(begin)

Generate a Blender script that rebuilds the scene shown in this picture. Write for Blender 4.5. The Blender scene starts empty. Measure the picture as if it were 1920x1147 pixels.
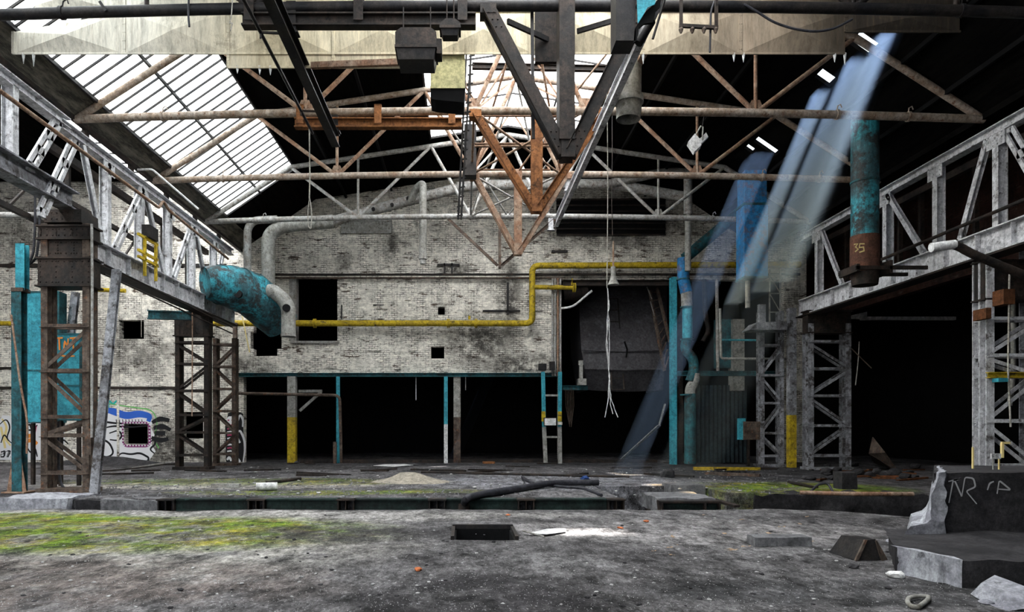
import bpy, math, random
from mathutils import Vector, noise
random.seed(7)
C = bpy.context.scene.collection
# ---------------------------------------------------------------- camera, sky, sun, exposure
F, VX, VY, EYE = 1275.0, 870.0, 800.0, 1.6
cd = bpy.data.cameras.new('camera'); cam = bpy.data.objects.new('camera', cd); C.objects.link(cam)
cam.location = (0, 0, EYE); cam.rotation_euler = (math.radians(90), 0, 0)
cd.sensor_width = 36; cd.lens = 36 * F / 1920
cd.shift_x = (960 - VX) / 1920; cd.shift_y = (VY - 573.5) / 1920
cd.clip_start = .05; cd.clip_end = 300
bpy.context.scene.camera = cam
w = bpy.data.worlds.new('sky'); bpy.context.scene.world = w; w.use_nodes = True
w.node_tree.nodes['Background'].inputs[0].default_value = (.83, .91, 1, 1)
w.node_tree.nodes['Background'].inputs[1].default_value = 2.2
SUN = Vector((-.43, -.05, -1)).normalized()
ld = bpy.data.lights.new('sun', 'SUN'); ld.energy = 42; ld.angle = math.radians(2.0); ld.color = (1, .97, .93)
sun = bpy.data.objects.new('sun', ld); C.objects.link(sun)
sun.rotation_euler = SUN.to_track_quat('-Z', 'Y').to_euler(); sun.location = (12, 10, 30)
vs = bpy.context.scene.view_settings
vs.view_transform = 'Standard'; vs.look = 'None'; vs.gamma = 1; vs.use_curve_mapping = False; vs.exposure = 0.38
cy = bpy.context.scene.cycles
cy.max_bounces = 6; cy.diffuse_bounces = 4; cy.glossy_bounces = 2; cy.transmission_bounces = 4; cy.volume_bounces = 0
cy.transparent_max_bounces = 8; cy.sample_clamp_indirect = 6; cy.caustics_reflective = False; cy.caustics_refractive = False
cy.use_denoising = True

def P(px, py, Y):                     # photograph pixel at distance Y -> point in the hall
    return Vector(((px - VX) / F * Y, Y, EYE - (py - VY) / F * Y))
def G(px, py, z=0.0):                 # photograph pixel on a level surface of height z
    Y = (EYE - z) * F / (py - VY)
    return Vector(((px - VX) / F * Y, Y, z))
# ---------------------------------------------------------------- mesh collecting
class MB:
    def __init__(s): s.v = []; s.f = []
    def add(s, vs_, fs):
        b = len(s.v); s.v += [Vector(v) for v in vs_]; s.f += [tuple(b + i for i in f) for f in fs]; return s
    def box(s, x0, x1, y0, y1, z0, z1):
        return s.add([(x0,y0,z0),(x1,y0,z0),(x1,y1,z0),(x0,y1,z0),(x0,y0,z1),(x1,y0,z1),(x1,y1,z1),(x0,y1,z1)],
                     [(3,2,1,0),(4,5,6,7),(0,1,5,4),(1,2,6,5),(2,3,7,6),(3,0,4,7)])
    def sweep(s, p0, p1, sec, up=(0,0,1)):      # a section (list of (side, up) points) drawn from p0 to p1
        p0, p1, up = Vector(p0), Vector(p1), Vector(up)
        d = (p1 - p0).normalized()
        sd = d.cross(up)
        if sd.length < 1e-4: sd = d.cross(Vector((0,1,0)))
        sd.normalize(); u = sd.cross(d)
        n = len(sec)
        vv = [p0 + sd*a + u*b for a, b in sec] + [p1 + sd*a + u*b for a, b in sec]
        ff = [(i, (i+1) % n, n + (i+1) % n, n + i) for i in range(n)]
        ff += [tuple(reversed(range(n))), tuple(range(n, 2*n))]
        return s.add(vv, ff)
    def bar(s, p0, p1, a, b, up=(0,0,1)):
        a /= 2; b /= 2
        return s.sweep(p0, p1, [(-a,-b),(a,-b),(a,b),(-a,b)], up)
    def ibeam(s, p0, p1, a, b, t=.02, up=(0,0,1)):
        a /= 2; b /= 2; h = t/2
        return s.sweep(p0, p1, [(-a,-b),(a,-b),(a,-b+t),(h,-b+t),(h,b-t),(a,b-t),(a,b),(-a,b),(-a,b-t),(-h,b-t),(-h,-b+t),(-a,-b+t)], up)
    def angle(s, p0, p1, a, t=.012, up=(0,0,1), fl=1):
        return s.sweep(p0, p1, [(0,0),(a*fl,0),(a*fl,t),(t*fl,t),(t*fl,a),(0,a)], up)
    def channel(s, p0, p1, a, b, t=.014, up=(0,0,1)):
        a /= 2; h = b / 2
        return s.sweep(p0, p1, [(-a,-h),(a,-h),(a,-h+t),(-a+t,-h+t),(-a+t,h-t),(a,h-t),(a,h),(-a,h)], up)
    def tube(s, pts, r, n=12, cap=True):
        pts = [Vector(p) for p in pts]; m = len(pts)
        rr = r if isinstance(r, (list, tuple)) else [r] * m
        t0 = (pts[1] - pts[0]).normalized()
        u = t0.orthogonal().normalized(); vv = []; ff = []
        for i, p in enumerate(pts):
            t = (pts[min(i+1, m-1)] - pts[max(i-1, 0)]).normalized()
            u = (u - t * u.dot(t)).normalized(); w_ = t.cross(u)
            for k in range(n):
                a = 2*math.pi*k/n; vv.append(p + (u*math.cos(a) + w_*math.sin(a)) * rr[i])
        for i in range(m-1):
            for k in range(n):
                k2 = (k+1) % n; ff.append((i*n+k, i*n+k2, (i+1)*n+k2, (i+1)*n+k))
        if cap: ff += [tuple(reversed(range(n))), tuple(range((m-1)*n, m*n))]
        return s.add(vv, ff)
    def rivets(s, pts, r=.018, nrm=(0,-1,0)):
        nrm = Vector(nrm)
        for p in pts:
            p = Vector(p); s.tube([p, p + nrm*r*.5, p + nrm*r*.9], [r, r*.85, r*.3], 6)
        return s
    def disc(s, c, nrm, r, t=.02, n=20):
        c, nrm = Vector(c), Vector(nrm).normalized(); return s.tube([c - nrm*t/2, c + nrm*t/2], r, n)
    def poly(s, pts, off):                      # flat outline given a thickness by the vector off
        n = len(pts); off = Vector(off); p = [Vector(q) for q in pts]
        return s.add(p + [q + off for q in p], [tuple(range(n)), tuple(reversed(range(n, 2*n)))] + [(i, n+i, n+(i+1) % n, (i+1) % n) for i in range(n)])
    def build(s, name, mat, parent=None, smooth=False, **kw):
        if parent is not None: org = Vector(parent['_w'])
        elif kw.get('kind') == 'structure': org = Vector((0,0,0))
        else:
            xs = [v.x for v in s.v]; ys = [v.y for v in s.v]; zs = [v.z for v in s.v]
            org = Vector(((min(xs)+max(xs))/2, (min(ys)+max(ys))/2, min(zs)))
        me = bpy.data.meshes.new(name); me.from_pydata([v - org for v in s.v], [], s.f); me.update()
        import bmesh
        bm = bmesh.new(); bm.from_mesh(me); bmesh.ops.recalc_face_normals(bm, faces=bm.faces); bm.to_mesh(me); bm.free()
        me.materials.append(mat)
        if smooth:
            me.polygons.foreach_set('use_smooth', [True]*len(me.polygons))
            me.set_sharp_from_angle(angle=math.radians(40))
        o = bpy.data.objects.new(name, me); C.objects.link(o)
        if parent is not None: o.parent = parent; o['_w'] = parent['_w']
        else: o.location = org; o['_w'] = list(org)
        for k, v in kw.items():
            if v is not None: o[k] = v
        return o
def thing(name, label, cat, loc, group=None, kind=None):
    o = bpy.data.objects.new(name, None); C.objects.link(o); o.location = loc; o['_w'] = list(loc); o.empty_display_size = .2
    if label: o['label'] = label
    if cat: o['category'] = cat
    if group: o['group'] = group
    if kind: o['kind'] = kind
    return o
def arc(pts, rad=.3, n=6):            # a polyline with its corners rounded
    pts = [Vector(p) for p in pts]; out = [pts[0]]
    for i in range(1, len(pts)-1):
        a, b, c = pts[i-1], pts[i], pts[i+1]
        ra = min(rad, (a-b).length*.48, (c-b).length*.48)
        s_, e = b + (a-b).normalized()*ra, b + (c-b).normalized()*ra
        for k in range(n+1):
            t = k/n; out.append(s_*(1-t)**2 + b*2*t*(1-t) + e*t*t)
    return out + [pts[-1]]
def wob(mb, amp, sc=1.5, seed=0.0):
    for v in mb.v:
        q = v*sc + Vector((seed, seed*1.7, 3))
        v += Vector((noise.noise(q), noise.noise(q+Vector((9,3,1))), noise.noise(q+Vector((2,8,5))))) * amp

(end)

> Objective:
Filter out every line that lacks the word "scene", and copy the rest.

> Answer to this exercise:
Generate a Blender script that rebuilds the scene shown in this picture. Write for Blender 4.5. The Blender scene starts empty. Measure the picture as if it were 1920x1147 pixels.
C = bpy.context.scene.collection
bpy.context.scene.camera = cam
w = bpy.data.worlds.new('sky'); bpy.context.scene.world = w; w.use_nodes = True
vs = bpy.context.scene.view_settings
cy = bpy.context.scene.cycles